● **Data records**:
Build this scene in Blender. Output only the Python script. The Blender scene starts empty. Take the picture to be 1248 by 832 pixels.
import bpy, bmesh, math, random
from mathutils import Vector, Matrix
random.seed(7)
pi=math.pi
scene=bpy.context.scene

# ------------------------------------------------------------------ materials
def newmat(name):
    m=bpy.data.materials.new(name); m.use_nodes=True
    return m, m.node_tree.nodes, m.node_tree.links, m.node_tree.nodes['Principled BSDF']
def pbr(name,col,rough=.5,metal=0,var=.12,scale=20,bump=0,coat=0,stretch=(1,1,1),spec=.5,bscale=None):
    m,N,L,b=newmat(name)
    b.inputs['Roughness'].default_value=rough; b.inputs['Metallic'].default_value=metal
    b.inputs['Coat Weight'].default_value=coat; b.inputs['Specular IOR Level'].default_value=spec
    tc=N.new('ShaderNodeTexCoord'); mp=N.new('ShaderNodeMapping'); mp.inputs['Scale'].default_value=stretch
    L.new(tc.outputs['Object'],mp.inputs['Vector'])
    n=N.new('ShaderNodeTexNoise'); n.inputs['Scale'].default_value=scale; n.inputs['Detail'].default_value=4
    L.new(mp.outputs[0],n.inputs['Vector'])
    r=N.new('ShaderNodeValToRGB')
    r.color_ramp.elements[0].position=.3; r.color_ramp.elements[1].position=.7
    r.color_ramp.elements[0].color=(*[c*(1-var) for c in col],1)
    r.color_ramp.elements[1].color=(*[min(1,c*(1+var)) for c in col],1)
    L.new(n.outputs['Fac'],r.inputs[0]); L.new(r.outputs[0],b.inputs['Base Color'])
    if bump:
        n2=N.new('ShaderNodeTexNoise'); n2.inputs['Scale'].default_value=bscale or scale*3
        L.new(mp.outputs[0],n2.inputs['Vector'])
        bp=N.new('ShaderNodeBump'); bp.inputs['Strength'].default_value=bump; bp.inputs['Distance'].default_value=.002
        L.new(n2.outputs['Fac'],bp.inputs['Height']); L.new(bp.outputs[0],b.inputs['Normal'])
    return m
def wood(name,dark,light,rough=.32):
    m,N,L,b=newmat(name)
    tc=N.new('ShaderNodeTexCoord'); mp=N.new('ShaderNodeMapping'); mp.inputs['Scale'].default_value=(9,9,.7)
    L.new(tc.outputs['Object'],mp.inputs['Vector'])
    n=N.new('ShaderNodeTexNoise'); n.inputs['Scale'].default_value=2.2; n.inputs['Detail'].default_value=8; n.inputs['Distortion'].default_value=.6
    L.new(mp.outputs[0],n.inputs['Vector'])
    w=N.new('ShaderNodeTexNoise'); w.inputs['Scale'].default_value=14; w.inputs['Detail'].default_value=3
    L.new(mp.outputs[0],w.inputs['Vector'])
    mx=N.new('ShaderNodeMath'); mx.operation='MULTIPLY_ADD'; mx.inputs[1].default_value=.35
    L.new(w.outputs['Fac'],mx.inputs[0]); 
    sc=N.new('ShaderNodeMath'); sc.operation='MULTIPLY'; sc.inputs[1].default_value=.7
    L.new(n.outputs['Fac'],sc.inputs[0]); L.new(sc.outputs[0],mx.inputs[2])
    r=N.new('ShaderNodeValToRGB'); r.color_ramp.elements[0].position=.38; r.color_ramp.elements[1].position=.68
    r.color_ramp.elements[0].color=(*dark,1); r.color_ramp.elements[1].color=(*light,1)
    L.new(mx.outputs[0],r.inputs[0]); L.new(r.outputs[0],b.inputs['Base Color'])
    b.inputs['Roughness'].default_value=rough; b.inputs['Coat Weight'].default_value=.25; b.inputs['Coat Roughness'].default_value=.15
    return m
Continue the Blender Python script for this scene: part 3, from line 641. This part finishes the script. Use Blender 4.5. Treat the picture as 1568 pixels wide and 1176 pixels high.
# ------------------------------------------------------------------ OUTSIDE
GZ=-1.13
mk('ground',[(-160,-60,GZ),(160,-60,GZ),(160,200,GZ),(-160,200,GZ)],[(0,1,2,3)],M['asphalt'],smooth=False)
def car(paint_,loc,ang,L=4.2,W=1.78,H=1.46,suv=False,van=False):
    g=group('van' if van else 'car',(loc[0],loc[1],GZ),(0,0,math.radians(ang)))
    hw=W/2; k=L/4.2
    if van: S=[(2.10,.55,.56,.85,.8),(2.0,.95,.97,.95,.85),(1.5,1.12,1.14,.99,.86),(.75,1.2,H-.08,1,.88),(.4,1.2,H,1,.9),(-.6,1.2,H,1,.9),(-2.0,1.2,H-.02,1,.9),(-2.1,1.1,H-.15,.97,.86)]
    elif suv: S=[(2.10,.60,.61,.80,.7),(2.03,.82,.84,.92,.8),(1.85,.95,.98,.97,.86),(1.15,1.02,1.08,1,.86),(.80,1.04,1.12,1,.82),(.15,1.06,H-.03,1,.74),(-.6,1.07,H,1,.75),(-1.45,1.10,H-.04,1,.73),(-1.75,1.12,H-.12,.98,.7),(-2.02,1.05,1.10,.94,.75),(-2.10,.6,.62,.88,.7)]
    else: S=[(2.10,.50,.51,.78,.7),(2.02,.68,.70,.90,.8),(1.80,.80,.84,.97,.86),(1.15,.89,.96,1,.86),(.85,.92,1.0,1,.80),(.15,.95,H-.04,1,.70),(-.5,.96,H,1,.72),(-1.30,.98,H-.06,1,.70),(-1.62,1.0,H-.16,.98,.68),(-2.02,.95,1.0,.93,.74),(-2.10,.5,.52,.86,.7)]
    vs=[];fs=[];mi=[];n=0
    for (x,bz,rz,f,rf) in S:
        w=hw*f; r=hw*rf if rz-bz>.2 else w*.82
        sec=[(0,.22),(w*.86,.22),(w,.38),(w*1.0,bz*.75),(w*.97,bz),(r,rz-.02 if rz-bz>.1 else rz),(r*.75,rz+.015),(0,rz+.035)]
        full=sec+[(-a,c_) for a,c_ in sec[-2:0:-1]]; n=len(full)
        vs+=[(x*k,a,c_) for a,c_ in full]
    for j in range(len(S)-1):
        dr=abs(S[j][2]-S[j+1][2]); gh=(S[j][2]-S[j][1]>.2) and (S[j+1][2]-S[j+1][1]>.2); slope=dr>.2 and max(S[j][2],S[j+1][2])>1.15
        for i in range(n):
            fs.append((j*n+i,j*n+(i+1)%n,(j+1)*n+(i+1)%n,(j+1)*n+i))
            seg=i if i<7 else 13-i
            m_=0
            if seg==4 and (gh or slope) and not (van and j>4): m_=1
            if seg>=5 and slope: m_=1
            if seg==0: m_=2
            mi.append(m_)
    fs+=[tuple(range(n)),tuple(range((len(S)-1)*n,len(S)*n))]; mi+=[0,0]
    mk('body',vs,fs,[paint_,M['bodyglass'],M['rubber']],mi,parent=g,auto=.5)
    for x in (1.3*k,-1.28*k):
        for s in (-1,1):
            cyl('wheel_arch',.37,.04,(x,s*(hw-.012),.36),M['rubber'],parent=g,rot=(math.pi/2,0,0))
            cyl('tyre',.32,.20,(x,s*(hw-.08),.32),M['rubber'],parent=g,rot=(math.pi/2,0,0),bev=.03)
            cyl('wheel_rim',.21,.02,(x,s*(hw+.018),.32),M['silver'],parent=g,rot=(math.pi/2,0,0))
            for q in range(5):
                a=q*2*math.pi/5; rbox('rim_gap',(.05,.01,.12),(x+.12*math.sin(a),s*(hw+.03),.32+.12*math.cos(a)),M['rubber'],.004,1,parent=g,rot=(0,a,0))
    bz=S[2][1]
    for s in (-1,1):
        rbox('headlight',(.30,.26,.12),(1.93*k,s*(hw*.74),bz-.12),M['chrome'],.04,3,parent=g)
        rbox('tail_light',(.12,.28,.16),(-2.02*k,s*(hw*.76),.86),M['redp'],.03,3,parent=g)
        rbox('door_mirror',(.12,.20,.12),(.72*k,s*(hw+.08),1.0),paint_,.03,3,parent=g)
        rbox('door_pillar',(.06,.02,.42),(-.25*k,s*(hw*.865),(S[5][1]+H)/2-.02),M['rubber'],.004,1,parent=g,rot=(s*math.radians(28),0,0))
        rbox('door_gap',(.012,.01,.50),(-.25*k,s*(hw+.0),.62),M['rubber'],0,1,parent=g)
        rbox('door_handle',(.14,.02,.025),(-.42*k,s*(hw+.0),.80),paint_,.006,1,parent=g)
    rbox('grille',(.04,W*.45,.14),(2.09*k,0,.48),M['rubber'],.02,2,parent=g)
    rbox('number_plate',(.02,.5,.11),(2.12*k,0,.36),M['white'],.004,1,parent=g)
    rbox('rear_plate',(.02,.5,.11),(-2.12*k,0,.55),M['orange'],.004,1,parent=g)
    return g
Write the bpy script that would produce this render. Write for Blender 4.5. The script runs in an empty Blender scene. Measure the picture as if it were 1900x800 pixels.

● **The task**: Copy exactly the lines from the top of the entries through the line with "scene=bpy.context.scene" in it, please, keeping both ends and adding nothing.

● **Result of the exercise**:
Build this scene in Blender. Output only the Python script. The Blender scene starts empty. Take the picture to be 1248 by 832 pixels.
import bpy, bmesh, math, random
from mathutils import Vector, Matrix
random.seed(7)
pi=math.pi
scene=bpy.context.scene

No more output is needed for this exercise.